Üç erkek kardeşin en küçüğü olan Gökhan Akbulut’un 40’ıncı yaşını doldurmasının üzerinden sadece birkaç gün geçmişti. Masquerade’de neredeyse 5 yıldır barmenlik yapıyordu. Hesabına asgari ücret yatırıp bahşiş vererek sigortasını işletiyorlardı. Her yıl ramazan döneminde iş yeri tadilata girerdi; Akbulut gerek temizliğe gerek moloz toplamaya işe gider, çalışırdı. Bu dönemde ücretsiz çalıştırılıyordu, yol ve yemek masrafını cebinden karşılıyordu. 2 Nisan sabahı Sultangazi’de ailesiyle yaşadığı evden annesine ‘Allahaısmarladık’ diyerek çıktı. Birkaç saat sonra mahalleden arkadaşları televizyondaki yangın haberlerini görüp ağabey Yusuf Akbulut’u aradı.

Yusuf Akbulut, kardeşinin kaybından sonra yaşadığı süreci, “Bu sene büyük bir tadilat yapacaklarını söylediler ve orası 29 kişiye mezar oldu. Ben kahve işletiyordum. Bu olaydan sonra yaşadığım psikolojik sorunlardan dolayı iş yerimi kapattım. 1 aydır çalışamıyorum. Anneme ve aileme bakmak zorundayım ama bunu yapamaz oldum” dedi.

***

İHMAL ÜSTÜNE İHMAL

• Bodrum katlar İmar Affı Yasası’na dayanılarak büyütüldü.

• 1987’de Beşiktaş Belediyesi’nden ‘diskotek’ olarak ruhsat ve muayene raporu aldı.

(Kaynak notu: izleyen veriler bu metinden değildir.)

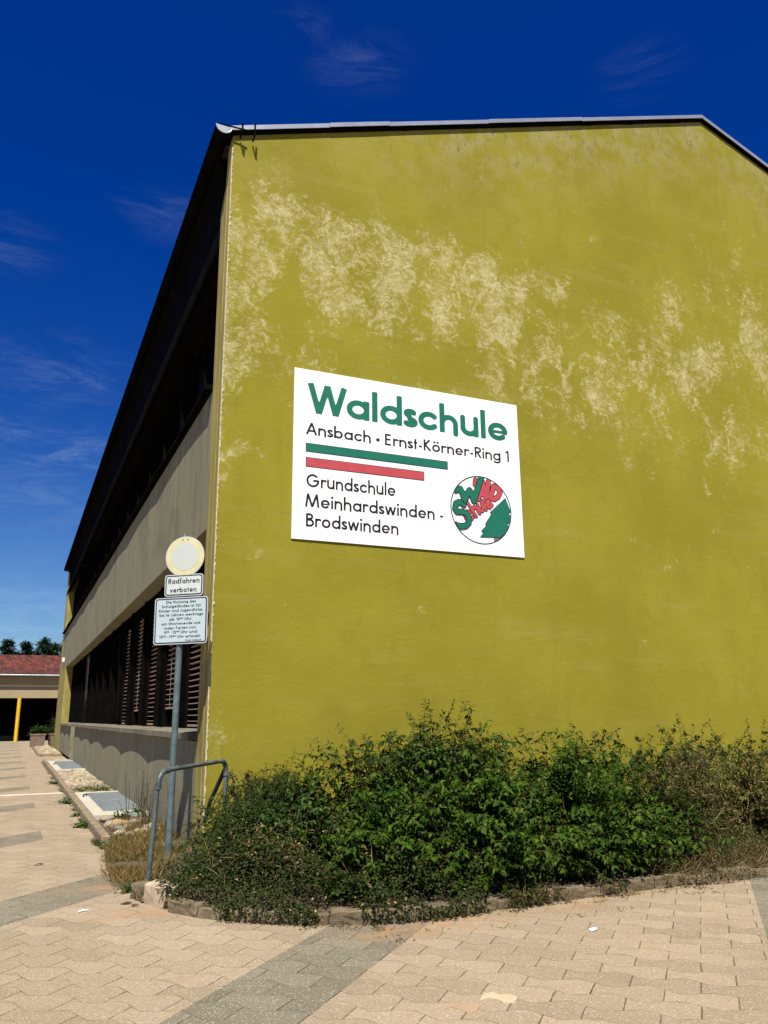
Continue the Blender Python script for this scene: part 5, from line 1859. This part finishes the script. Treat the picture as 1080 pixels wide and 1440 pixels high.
# ================================================================== SMALL THINGS ON THE PAVEMENT
p = MB()
u_, v_ = Vector((.7071, .7071, 0)), Vector((.7071, -.7071, 0))
c = Vector((2.655, 4.36, 0.0))
p.prism([(-.075, -.095), (-.02, -.05), (-.035, 0), (-.075, .04), (-.055, .098), (.045, .095), (.075, .04), (.055, -.01), (.08, -.06), (.03, -.10)][::-1], c, u_, v_, (0, 0, -.02), (0, 0, .004))
tag(p.build('pale_paver', mat('pale_paver_stone', (0.44, 0.35, 0.22), .9, var=.08, scale=9, bump=.2)), 'single pale replacement paver in the tan paving at the bottom of the view', 'paver')
p = MB()
c = Vector((2.40, 4.33, 0.0))
p.prism([(-.08, -.09), (-.03, -.055), (-.05, 0), (-.08, .05), (-.05, .09), (.05, .09), (.08, .03), (.05, -.02), (.07, -.08)][::-1], c, u_, v_, (0, 0, -.02), (0, 0, .0035))
tag(p.build('pale_paver', mat('peach_paver_stone', (0.34, 0.24, 0.145), .9, var=.12, scale=9, bump=.2)), 'slightly lighter peach paver just left of the pale replacement paver', 'paver')
p = MB()
c = Vector((4.05, 5.30, .012))
pts = [(-.035, -.015), (.0, -.022), (.03, -.013), (.038, .008), (.012, .015), (-.028, .012)]
p.prism(pts, c, (1, 0, .1), (0, 1, .05), (0, 0, -.004), (0, 0, .004))
tag(p.build('paper_scrap', M_litter), 'small crumpled white paper scrap on the paving before the shrubs', 'litter')
p = MB()
p.tube([(0.64, 7.63, .008), (.68, 7.65, .012), (.72, 7.66, .008)], .007, 6)
tag(p.build('white_stick', M_litter), 'short white stick lying on the paving left of the rail', 'litter')


def deadleaf(x, y, s_, label, seed):
    rg_ = random.Random(seed)
    p = MB()
    pts = [(math.cos(a) * s_ * (1 + .3 * rg_.random()) * (1.4 if k % 2 == 0 else .7), math.sin(a) * s_ * (.6 + .4 * rg_.random())) for k, a in enumerate([i * 6.283 / 8 for i in range(8)])]
    vs_ = [(x + a, y + b, .006 + .012 * rg_.random()) for a, b in pts] + [(x, y, .022)]
    p.add(vs_, [(i, (i + 1) % 8, 8) for i in range(8)])
    tag(p.build('dead_leaf', M_deadleaf), label, 'leaf', 'dead leaves on the paving')


deadleaf(.41, 10.2, .04, 'dark curled dead leaf alone on the left paving', 1)
deadleaf(1.04, 7.78, .035, 'dark dead leaf beside the broken edging block', 2)
deadleaf(1.10, 7.66, .028, 'small dark dead leaf in front of the pale edging block', 3)
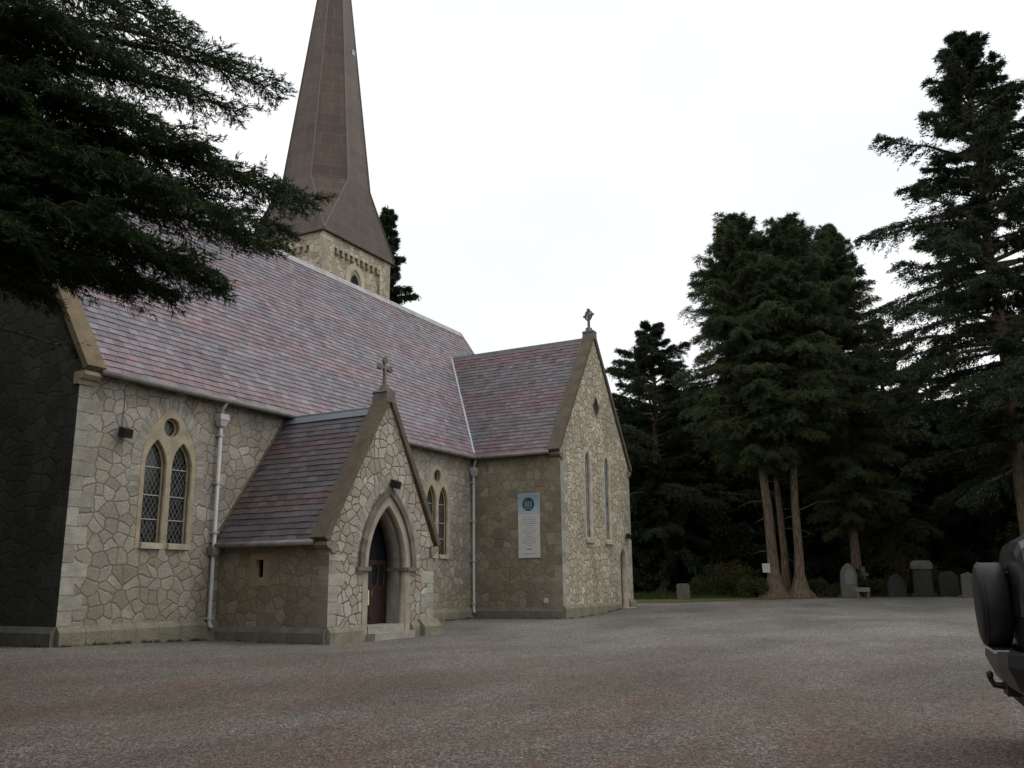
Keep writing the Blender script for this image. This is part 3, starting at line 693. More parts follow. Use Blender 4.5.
# finials
def lobed_cross(name, c, s, mat, rot=0, ringed=False):
    """c base centre, s overall height; arms along local x"""
    mb = MB(); U = Vector((math.cos(rot), math.sin(rot), 0)); N = Vector((-math.sin(rot), math.cos(rot), 0)); C_ = Vector(c)
    mb.prism([(-.17*s, -.22*s), (.17*s, -.22*s), (.12*s, .0), (.07*s, .1*s), (-.07*s, .1*s), (-.12*s, .0)], C_, U, Z_, N, -.11*s, .11*s)
    mb.prism([(-.045*s, .08*s), (.045*s, .08*s), (.05*s, .95*s), (-.05*s, .95*s)], C_, U, Z_, N, -.045*s, .045*s)
    zc = .68*s
    mb.prism([(-.28*s, zc-.04*s), (.28*s, zc-.04*s), (.28*s, zc+.04*s), (-.28*s, zc+.04*s)], C_, U, Z_, N, -.043*s, .043*s)
    for x, z in ((-.28, .68), (.28, .68), (0, .95)):
        for dx, dz in ((0, .05), (-.05, -.03), (.05, -.03)) if not ringed else ((0, 0),):
            mb.prism(circ((x+dx)*s, (z+dz)*s, .062*s, 10), C_, U, Z_, N, -.05*s-(dx*.02), .05*s+(dz*.02))
    if ringed:
        n = 24; i_, o_ = circ(0, zc, .19*s, n), circ(0, zc, .25*s, n); ring(mb, i_+i_[:1], o_+o_[:1], C_, U, N, -.035*s, .035*s)
    return mb.build(name, mat, CH)
lobed_cross('cross_finial', (PM, PY+.16, HPA+.18), .88, M['finial'])
lobed_cross('cross_finial', (XM, Lt+.18, HT+.18), 1.0, M['finial'], R(62), True)
MB().prism([(-.24, -.28), (.24, -.28), (.20, -.02), (.24, .02), (.20, .08), (-.20, .08), (-.24, .02), (-.20, -.02)], (PM, PY-.10, HPA), X_, Z_, Y_, 0, .52).build('apex_stone', M['finial'], CH)
MB().prism([(-.24, -.28), (.24, -.28), (.20, -.02), (.25, .02), (.2, .09), (-.2, .09), (-.25, .02), (-.20, -.02)], (XM, Lt-.10, HT), X_, Z_, Y_, 0, .52).build('apex_stone', M['finial'], CH)

# tower
TX, TY, TS, TD, TZ = 15.645, 6.0, 5.08, 4.30, 17.02
cx_, cy_ = TX+TS/2, TY+TD/2
t0 = MB(); t0.box((TX+.14, TY+.14, -.7), (TX+TS-.14, TY+TD-.14, TZ-.05)); tw = t0.build('tower_wall', M['rub_tower'], CH)
mb = MB()
for (x, y) in ((TX, TY), (TX+TS-.8, TY), (TX, TY+TD-.8), (TX+TS-.8, TY+TD-.8)): mb.box((x, y, 9), (x+.8, y+.8, TZ-.66))
mb.box((TX, TY, TZ-.66), (TX+TS, TY+TD, TZ)); mb.build('tower_pilasters', M['rub_tower'], tw)
for i in range(9):
    x = TX+.98+i*.385
    for q0, q1 in (((x, TY-.002, TZ-.92), (x+.17, TY+.15, TZ-.663)), ((x, TY+TD-.15, TZ-.92), (x+.17, TY+TD+.002, TZ-.663))): MB().box(q0, q1).build('corbel', M['lime'], tw)
for i in range(7):
    y = TY+.98+i*.385
    for q0, q1 in (((TX-.002, y, TZ-.92), (TX+.15, y+.17, TZ-.663)), ((TX+TS-.15, y, TZ-.92), (TX+TS+.002, y+.17, TZ-.663))): MB().box(q0, q1).build('corbel', M['lime'], tw)
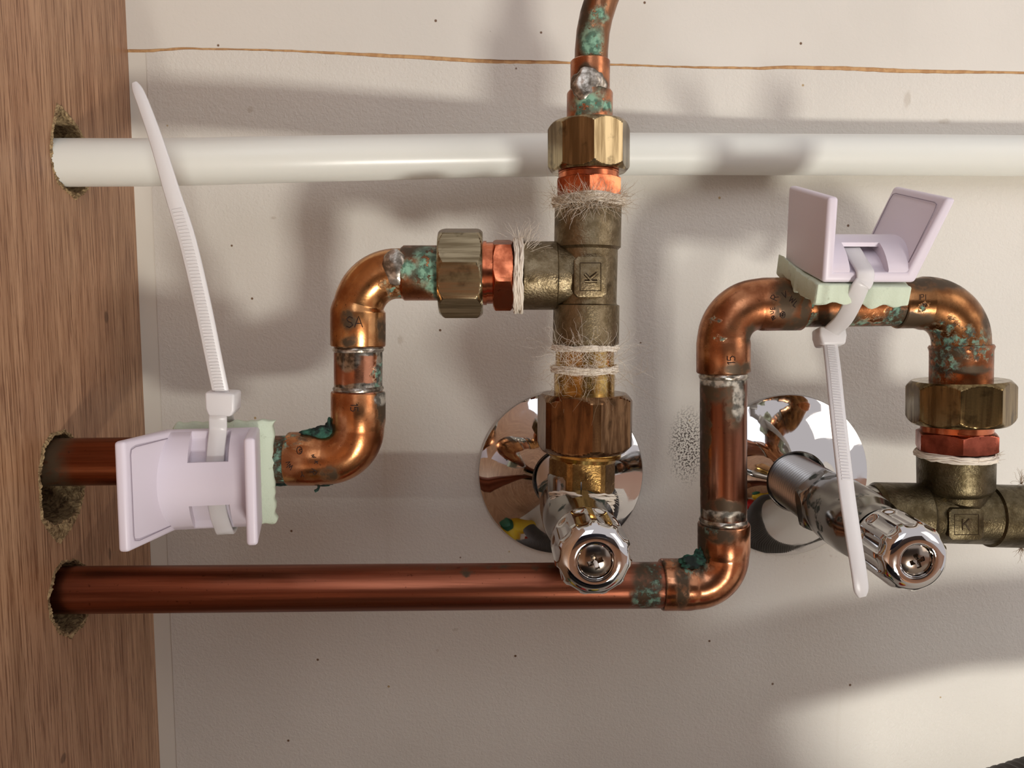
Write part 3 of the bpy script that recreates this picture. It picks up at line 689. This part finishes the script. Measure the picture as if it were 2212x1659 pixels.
MB().sweep([ha, hb], [(0, 7.3), ((hb-ha).length, 7.3)]).build('crossing_pipe', HPM, RR)
E5M = copper('right_top_elbow_copper', (156, 110, 70), (108, 70, 42), (.2, .36), dark=[(P(1960, 690, 60), (8, 10, 3)), (P(2110, 700, 58), (3, 8, 5)), (P(2000, 615, 58), (12, 8, 2.5)), (P(1940, 655, 62), (1.4, 12, 12))], green=[(P(2065, 735, 62), (9, 10, 3.6)), (P(2040, 715, 62), (4, 8, 3.4)), (P(1995, 660, 64), (1.6, 5, 1.6))])
E5 = elbow('right_top_elbow', [P(1936, 656, 56), P(2074, 654, 56), P(2076, 748, 56)], 13.2, 8.0, 6.0, 0, 8.6, RR, E5M)
C2M = copper('right_tail_copper', (168, 102, 62), (108, 66, 42), (.2, .4), green=[(P(2035, 785, 62), (4, 8, 7)), (P(2110, 765, 62), (5, 8, 2)), (P(2076, 750, 64), (10, 10, 1.4))], dark=[(P(2076, 800, 66), (12, 12, 1.5)), (P(2050, 770, 64), (6, 8, 4))])
cyl(P(2076, 745, 56), P(2075, 834, 56), [(0, 8.4), (0, 9.2), (.7, 9.6), (1.6, 9.3), (2.2, 9.2), (13.5, 9.2)]).build('union_tail', C2M, RR)
nut(MB(), P(2074, 821, 56), P(2073, 914, 56), 15.85, 8, -14, 2.2, hole=9.5).build('union_nut', brass('olive_brass', (148, 128, 88), (104, 84, 54), (.15, .28), bump=(.06, .0002), streak=(500, 500, 30)), RR, angle=16)
cyl(P(2067, 908, 56), P(2066, 936, 56), [(0, 10.5), (1.2, 10.9), (1.6, 10.6), (4.3, 10.6)]).build('threaded_ring', BUSH, RR)
nut(MB(), P(2065, 930, 56), P(2064, 974, 56), 12.7, 6, 22, 1.0).build('hexagon_bush', BUSHD, RR)
hemp_ring(P(2064, 982, 56), V((0, 0, 1)), 11.4, 1.8, HEMP, RR, seed=41)
fibres([(P(2135, 985, 60), V((1, -.2, .1)))], 90, 4, HEMPB, RR, seed=42, spread=.5)
lump(P(1497, 1213, 60), 2.5, GREENB, RR, sc_=(1.7, .9, .9), amp=.45); lump(P(1512, 1204, 58), 2.1, GREENB, RR, sc_=(.9, .9, 1.5), amp=.45)
stamp([('15', 1588, 787, 17, -90)], [E4], RR, rad=.16)
stamp([('R', 1678, 650, 15, -65), ('V', 1693, 645, 14, -20), ('W', 1703, 650, 13, 35), ('L', 1713, 660, 13, 40), ('E', 1674, 668, 9, -100), ('U', 1672, 676, 8, -110), ('D', 1673, 684, 7, -130), ('A', 1676, 686, 9, -150), ('O', 1686, 687, 14, 0), ('NF', 1685, 684, 8, 0)], [E4], RR, 'maker_stamp', rad=.13)
stamp([('IPI', 1985, 648, 12, 0), ('15', 1993, 663, 8, 0)], [E5], RR, 'maker_stamp', rad=.11)

# ================================================================== RIGHT BRASS TEE
T2 = thing('brass_tee', P(2064, 1112, 54), 'dark brass tee with an upright K mark at the right edge, beside the right valve', 'pipe fitting')
ha, hb = P(1885, 1108, 54), P(2330, 1118, 54); L = (hb-ha).length; f = L/445
t2 = MB().sweep([ha, hb], [(0, 7.5), (0, 9.2), (1.2, 10.2), (100*f, 10.3), (106*f, 9.6), (112*f, 9.5), (238*f, 9.5), (245*f, 9.6), (248*f, 10.4), (345*f, 10.4), (350*f, 9.8), (350*f, 7), (L, 7)])
va, vb = P(2064, 984, 54), P(2064, 1108, 54); Lv = (vb-va).length; f = Lv/124
t2.sweep([va, vb], [(0, 9), (0, 11.2), (.6, 11.6), (66*f, 11.5), (73*f, 11.0), (80*f, 9.6), (100*f, 9.0), (Lv, 9.0)])
t2o = t2.build('tee_body', CASTD, T2)
b2 = badge(2088, 1133, 38, 34, 26, 22, 64.2, T2, CASTD, 'K')
stamp([('K', 2079, 1145, 24, 0)], [b2], b2, 'letter_groove', rad=.26, mat=STAMPB)
fibres([(P(2205, 1180, 56), V((.3, -.5, -1))), (P(2205, 1045, 54), V((.3, -.5, 1)))], 60, 5, HEMPB, T2, seed=52, spread=.7)

# ================================================================== PLASTIC HOLDERS, PADS, CABLE TIES
def holder(base, U, W_, label):
    """base: centre of the base underside; U across, Vd along, W_ up (unit vectors, mm)"""
    th_ = thing('cable_tie_holder', base, label, 'pipe holder')
    Vd = W_.cross(U).normalized(); T = lambda u, v, w_: base+U*u+Vd*v+W_*w_
    hv = 15.0; uw = 13.4; t = 3.0; Hh = 24.0; fl_ = 7.2; ln = 2.0
    # U-shaped body: base plate, upright wing (+u) and flared wing (-u)
    prof = [(-uw, 0), (uw, 0), (uw+ln, Hh), (uw+ln-t, Hh), (uw-t+.2, t), (-uw+t-.4, t), (-uw-fl_+t*.95, Hh), (-uw-fl_, Hh-.4)]
    mb = MB(); mb.prism([T(u, -hv, w_) for u, w_ in prof], Vd*(2*hv)); mb.build('bracket', PLAST, th_, bevel=1.0, bseg=4, angle=35)
    # drum with slotted channel
    u0, u1 = -uw+t-3.2, uw-t+1.3; c0, c1 = -5.4, 5.8
    R = 17.6; top = 11.2
    def arc(v, off=0): return (math.sqrt(max(R*R-v*v, 0))-R)+top-off
    def slab(ua, ub, va, vb, off=0, low=None, n=20):
        m = MB(); vs = [va+(vb-va)*i/n for i in range(n+1)]
        pr = [(v, max(arc(v, off), t-.3)) for v in vs] + ([(vs[-1], t-.5), (vs[0], t-.5)] if low is None else [(v, arc(v, low)) for v in reversed(vs)])
        m.prism([T(ua, v, w_) for v, w_ in pr], U*(ub-ua)); return m
    d1 = hv-.6
    dm = slab(u0, c0, -d1, d1); dm2 = slab(c1, u1, -d1, d1); br = slab(c0, c1, -6.3, 6.3, 0, 1.2)
    ch = slab(c0, c1, -d1, d1, 3.5)
    for q in (dm2, br): dm.add(q.v, q.f)
    dm.build('drum', PLAST, th_, angle=40)
    ch.build('channel', PLAST, th_, angle=40)
    # thin line round the inner face of the flared wing
    wl_ = V((-fl_+.3, Hh-3.4)); k = lambda w_: -uw+t-.35-(fl_-.6)*(w_-t)/(Hh-t)
    pts = [T(k(4), -hv+2.1, 4), T(k(20), -hv+2.1, 20), T(k(21.8), -hv+2.6, 21.8), T(k(22.2), -hv+4, 22.2), T(k(22.2), hv-4, 22.2), T(k(21.8), hv-2.6, 21.8), T(k(20), hv-2.1, 20), T(k(4), hv-2.1, 4)]
    MB().sweep(pts, [(0, .12), (plen(pts), .12)], seg=6, ref=V((.2, .3, 1))).build('recess_line', GROOVE, th_)
    return th_, T, arc, (c0, c1, d1)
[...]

• 2006’da İBB İtfaiyesi’nden 750 metrekarelik ‘içkili lokanta’ için işletmeye yangın muayene raporu verildi.

• 2020’de Beşiktaş Belediyesi tarafından verilen İş yeri Açma Ruhsatı’nda işletme diskotek adıyla 500 metrekare olarak kaydedildi.

• 2024'teki bilirkişi raporunda mekanın oturum alanı 750 metrekare olarak kaydedildi.

***

YÖNETMELİK HİÇE SAYILDI

Bilirkişi raporuna göre yangın yönetmeliği ihlalleri:

• Dedektör, sprinkler, yangın söndürme cihazları, yangın dolabı, hortum makara sistemi için gerekli bakımlar yapılmamış

• İşyeri sahibi veya işletmeciler İmar Yönetmeliği maddelerine uymamış, tadilat sırasında olmaması gereken kolay alevlenen maddeleri tadilat alanında bırakmış

• İçkili lokanta olarak ruhsat verilen mekan sonrasında amacı dışında kullanılmış

• Tadilat işlemlerinde güvenlik önlemleri alınmamış, malzemeler çalışanların kaçmasını engelleyecek şekilde konulmuş

• Alarm sistemleri devre dışı bırakılmış.